2.3. La prise en compte des spécificités du régime des concessions
de distribution publique d'électricité dans le calcul des charges de capital
2.3.1. Un cadre tarifaire qui incite à l'investissement
Le taux de rémunération marginal des nouveaux investissements correspond au surcroît de rémunération rapporté au montant d'un nouvel investissement (11).
Ce taux de rémunération marginal des nouveaux investissements peut être comparé au rendement qu'il serait possible d'obtenir, à niveau de risque équivalent, en affectant différemment les ressources financières.
On peut ainsi définir le coût d'opportunité du capital comme le taux en deçà duquel un investisseur considère qu'il n'a pas intérêt à affecter ses ressources au projet considéré.

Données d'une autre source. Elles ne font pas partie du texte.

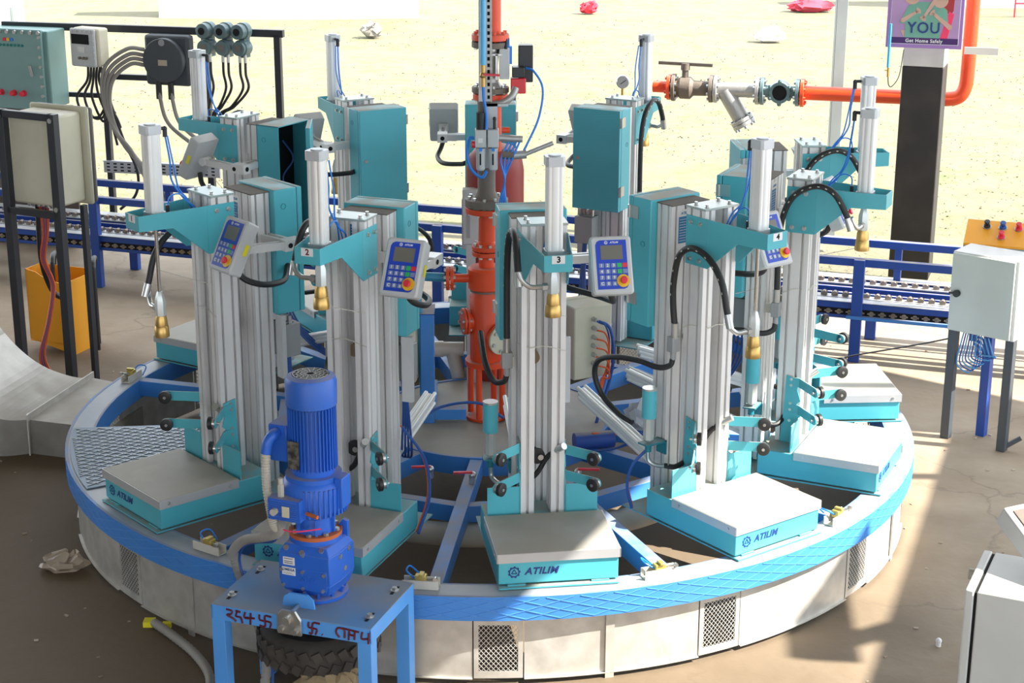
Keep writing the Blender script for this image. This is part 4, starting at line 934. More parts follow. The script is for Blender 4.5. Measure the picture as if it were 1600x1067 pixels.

Au-delà des critères de stabilité et de lisibilité, il convient que la rémunération des nouveaux investissements couvre le coût d'opportunité du capital ainsi défini, à défaut de quoi le gestionnaire de réseau pourrait à terme être incité à investir à un niveau inférieur à celui permettant d'assurer une qualité de service optimale aux utilisateurs.
(11) Dans le cadre des approches adoptées classiquement par les autres régulateurs européens, le taux de rémunération marginal des nouveaux investissements est égal au coût moyen pondéré du capital (CMPC).